File On 4 has heard from some of the BBC's most accomplished journalists, with Bridget Kendall, Stephen Sackur, Robin Lustig, Justin Webb, Winifred Robinson and Nick Clarke all having reported for the programme.

FILE ON 4 AT 25
Helen Boaden with young  Ugandan AIDS victims
Helen Boaden's 1986 report on AIDS in Uganda was one of three Sony Gold winners
Many of File On 4's most significant investigations are described in a special web tribute produced to mark its 25th anniversary in 2002.

In 2003, the programme won the highly coveted Sony Gold Award for its investigation into cot deaths which brought to light crucial new evidence that helped to quash Sally Clark's conviction.

Praising the programme as a "journalistic tour de force", Sony's judges said: "Now that Sally Clark's conviction has been quashed, everyone is on the bandwagon - but this programme was made whilst she was in prison.

"It was brave, compassionate and unswerving in its sense of the injustice done."

Another triumph came at the international George Peabody Awards for excellence in media.

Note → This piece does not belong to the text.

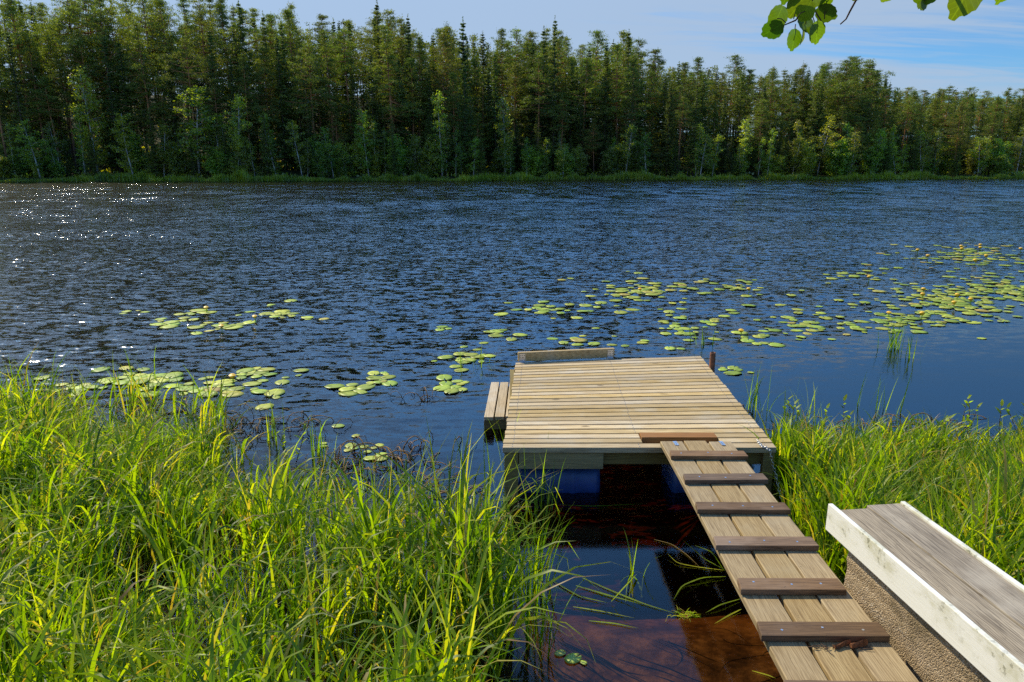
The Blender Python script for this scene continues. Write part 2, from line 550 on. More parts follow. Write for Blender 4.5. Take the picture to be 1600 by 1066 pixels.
def ground_z(x, y):
    x = np.asarray(x, dtype=float)
    y = np.asarray(y, dtype=float)
    # near bank: falls from the viewer's feet into the lake
    edge = 2.35 - 0.15 * np.clip(x, -6, 0) + 0.9 * sstep(x, 1.45, 2.6) * 1.0
    dnear = y - edge
    zb = np.where(dnear < 0, np.minimum(0.75, -dnear * 0.55), -0.10 * np.clip(dnear, 0, 9) - 0.06)
    # sedge beds on both sides are shallow mud flats, the channel between them is deeper
    left = sstep(-x, -0.25, 0.1) * (1 - sstep(y - 0.30 * np.clip(-x, 0, 9), 4.2, 6.2))
    right = sstep(x, 1.5, 2.0) * (1 - sstep(y, 5.2, 6.6))
    flat = np.clip(left + right, 0, 1)
    zb = np.where(dnear > 0, zb * (1 - flat) + (-0.05 + 0.03 * fnoise(x, y, 5, 10, .4, 1.6)) * flat - 0.13 * (1 - flat) * sstep(dnear, 0.0, 0.5), zb)
    zb = zb - 0.55 * sstep(y, 3.4, 5.2) * (1 - flat) * (dnear > 0)
    lake = -2.6 * sstep(y, 7, 24)
    z = zb + lake + 0.02 * fnoise(x, y, 3, 12, 0.3, 2.0) * (y < 15)
    # far bank
    s = y - shore_y(x)
    hill = 8.5 * (1 - sstep(x, -40, 60)) + 8.5
    zf = np.where(s > 0, 0.25 * np.minimum(s, 2) + hill * sstep(s, 1, 60) + 0.35 * fnoise(x, y, 8, 16, 4, 25) * np.clip(s / 8, 0, 1), np.maximum(s * 0.12, -3))
    return np.where(y > 60, zf, z)


def grid_mesh(name, ys, wfun, nx, zfun, mat, smooth=True):
    ys = np.asarray(ys)
    u = np.linspace(-1, 1, nx)
    X = np.stack([wfun(y) * u for y in ys])
    Y = np.repeat(ys[:, None], nx, 1)
    Z = zfun(X, Y)
    V = np.stack([X, Y, Z], -1).reshape(-1, 3)
    ny = len(ys)
    i = np.arange(ny - 1)[:, None] * nx + np.arange(nx - 1)[None]
    q = np.stack([i, i + 1, i + nx + 1, i + nx], -1).reshape(-1, 4)
    return mesh_np(name, V, q, None, mat, smooth), X, Y


m, g, out = new_mat('ground_soil')
geo = g.add('ShaderNodeNewGeometry')
pos = geo.outputs['Position']
sp = g.add('ShaderNodeSeparateXYZ', ins={0: pos})
n1 = g.noise(pos, 2.2, 6, 0.65)
n2 = g.noise(pos, 9.0, 5, 0.65)
peat = g.ramp(g.math('ADD', g.math('MULTIPLY', n1, 0.6), g.math('MULTIPLY', n2, 0.4)),
              [(0.38, (0.03, 0.017, 0.010)), (0.46, (0.09, 0.05, 0.022)), (0.54, (0.20, 0.12, 0.052)), (0.66, (0.31, 0.20, 0.09))])
mud = g.ramp(n2, [(0.3, (0.016, 0.012, 0.008)), (0.6, (0.06, 0.043, 0.024)), (0.8, (0.10, 0.075, 0.035))])
soil = g.mix(g.maprange(sp.outputs[2], -0.14, -0.06), peat, mud)
n3 = g.noise(pos, 0.22, 6, 0.7)
floor = g.ramp(n3, [(0.3, (0.016, 0.015, 0.007)), (0.52, (0.026, 0.032, 0.009)), (0.66, (0.06, 0.07, 0.015)), (0.78, (0.09, 0.065, 0.03))])
c = g.mix(g.math('GREATER_THAN', sp.outputs[1], 60.0), soil, floor)
bp = g.add('ShaderNodeBump', ins={'Strength': 0.7, 'Distance': 0.04, 'Height': n2})
b = g.add('ShaderNodeBsdfPrincipled', ins={'Base Color': c, 'Roughness': 0.9, 'Specular IOR Level': 0.2, 'Normal': bp})
g.set(out, 0, b)
M['ground'] = m

ys = np.concatenate([np.linspace(-6, 1.5, 16), np.linspace(1.6, 8, 130), np.linspace(8.3, 60, 50), np.linspace(61, 98, 12),
                     np.linspace(99, 150, 110), np.geomspace(151, 900, 40)])
me, _, _ = grid_mesh('ground', ys, lambda y: 10 + max(y, 0) * 1.25, 260, ground_z, M['ground'])
tag(obj_from('ground', me), 'peaty ground of the banks, lake bed and far forest floor', 'ground', kind='structure')

# ------------------------------------------------------------------ water
wr = np.random.default_rng(5)
WAVES = []
for i in range(90):
    lam = 0.10 * (0.9 / 0.10) ** wr.random()
    th = wr.normal(0.16, 0.42 if lam < 1 else 0.22)       # travel direction from -Y
    if i % 8 == 0:                                       # a few long-crested swells
        lam, th = 0.8 + 0.7 * wr.random(), wr.normal(0.16, 0.07)
    WAVES.append((lam, math.sin(th), -math.cos(th), wr.random() * 6.283))


def calm(x, y):
    """0 in the sheltered water near the bank, 1 out on the lake"""
    x = np.asarray(x, dtype=float)
    far = sstep(y - 0.55 * np.clip(x, -3, 9), 4.5, 10.5)
    return 0.035 + 0.965 * far


def wave_z(x, y, dy=0.02):
    x = np.asarray(x, dtype=float)
    y = np.asarray(y, dtype=float)
    k = calm(x, y)
    z = np.zeros_like(x + y)
    gust = 0.72 + 0.45 * fnoise(x, y * 2.2, 21, 10, 4, 22)
    for lam, cx, cy, ph in WAVES:
        amp = 0.0034 * lam / (1 + (lam / 0.36) ** 2)
        lod = np.clip((lam / np.maximum(dy, 1e-4) - 2.0) / 2.0, 0, 1)
        short = k if lam < 0.8 else np.maximum(k, 0.8 * sstep(y, 3.5, 6.0))
        z = z + amp * lod * short * np.sin((x * cx + y * cy) * 2 * math.pi / lam + ph)
    return z * np.clip(gust, 0.25, 1.5)


rows = [0.6]
while rows[-1] < 150:
    y = rows[-1]
    rows.append(y + max(0.016, 0.00042 * y ** 1.95))
rows = np.array(rows)
DYR = np.gradient(rows)


def water_fun(X, Y):
    dy = np.interp(Y, rows, DYR)
    return wave_z(X, Y, dy)


m, g, out = new_mat('lake_water')
geo = g.add('ShaderNodeNewGeometry')
pos = geo.outputs['Position']
sp = g.add('ShaderNodeSeparateXYZ', ins={0: pos})
yy = g.math('SUBTRACT', sp.outputs[1], g.math('MULTIPLY', sp.outputs[0], 0.55))
kf = g.maprange(yy, 4.5, 11.0, 0.02, 1.0, smooth=True)
gu = g.noise(g.scale(pos, (0.05, 0.16, 0.05)), 1.0, 3, 0.6)
kf = g.math('MULTIPLY', kf, g.maprange(gu, 0.3, 0.7, 0.55, 1.25))
nA = g.noise(g.scale(pos, (4.2, 9.0, 1)), 1.0, 2, 0.6, color=True)
nB = g.noise(g.scale(pos, (13.0, 24.0, 1)), 1.0, 3, 0.65, color=True)
va = g.scale(g.vmath('SUBTRACT', nA, (0.5, 0.5, 0.5)), (0.50, 1.0, 0.0))
vb = g.add('ShaderNodeVectorMath', operation='SCALE')
g.set(vb, 0, g.scale(g.vmath('SUBTRACT', nB, (0.5, 0.5, 0.5)), (0.75, 1.2, 0.0)))
g.set(vb, 'Scale', g.maprange(sp.outputs[1], 8.0, 24.0, 0.5, 1.0))
vb = vb.outputs[0]
nC = g.noise(g.scale(pos, (0.9, 2.3, 1)), 1.0, 2, 0.6, color=True)
vc = g.add('ShaderNodeVectorMath', operation='SCALE')
g.set(vc, 0, g.scale(g.vmath('SUBTRACT', nC, (0.5, 0.5, 0.5)), (0.34, 0.75, 0.0)))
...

One of the winners of the 62nd annual awards, a File On 4 programme was recommended by the judges as "an in-depth examination that revealed how nations illicitly procured 'dual use' materials for the development of nuclear weapons."

The investigation, in Autumn 2003, revealed how "rogue" nations, including Iran, had acquired sensitive equipment from British companies for their nuclear arms programmes.

Current File On 4 Editor David Ross said the programme's long-standing reputation for excellence was testimony to the commitment and dedication of its journalists.

"As those who've worked on it will testify, File On 4 is not for the faint hearted."